Back to the phone conversation with my friend - I was telling him how cool it was to let the students take the lead in Japan. We started musing on the subject of whether a student travel company based on that idea even existed. And my friend made the suggestion - why don't I think about starting one? Then we came to the idea of a non-profit organization that takes at-risk, inner city students abroad, involving them as much as possible in the planning and implementation of the trip.

That idea kept me awake for about 2 hours that night. Just laying in bed at 2 am, envisioning what it could be. And the more I thought, the more excited I got. Here is a way to combine my passions of teaching and travel in a viable career. I thought about all the ideas and visions I had for my Japan trip this year -- all the cool things I wanted to do to make the experience better, but simply didn't have the time because of the teaching job.
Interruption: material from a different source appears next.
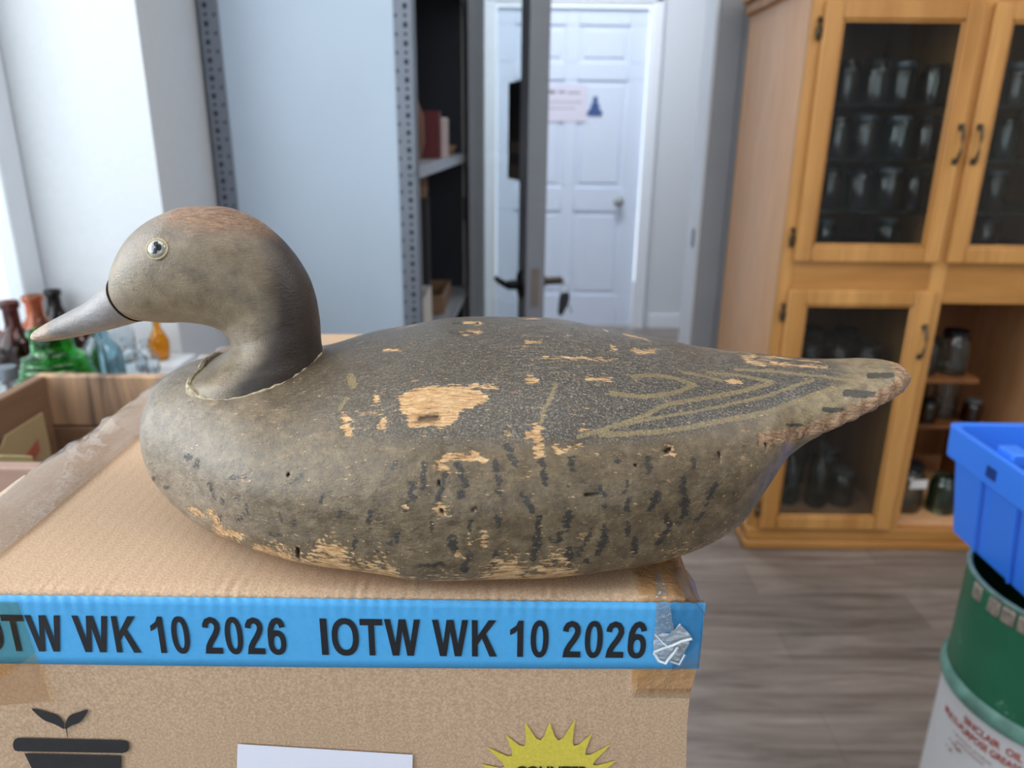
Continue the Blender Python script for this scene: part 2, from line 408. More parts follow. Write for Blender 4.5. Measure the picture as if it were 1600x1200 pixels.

Recently I have been musing about the perfect job for me ... it is something related to student travel ... but I find myself with a distaste for everything that already exists. But this is something I could create on my own terms, according to my own vision.

I spent the day today researching the non-profit sector, grant writing and fundraising. Before I get too far, I need to do a reality check. The major lesson I took from today: starting and operating a non-profit involves many things that I have little or no experience in - finance, law, accounting, marketing, fundraising .. just to name a few. So the reality check today was that it will not all be about teaching and traveling. But I knew that already, deep down.

So for now I will let the idea stew and continue my research. I need to get a better reading of the funding possibilities right now, and have some honest conversations with myself about whether this is really something I want to do.

The seed has been planted ... we will see what grows!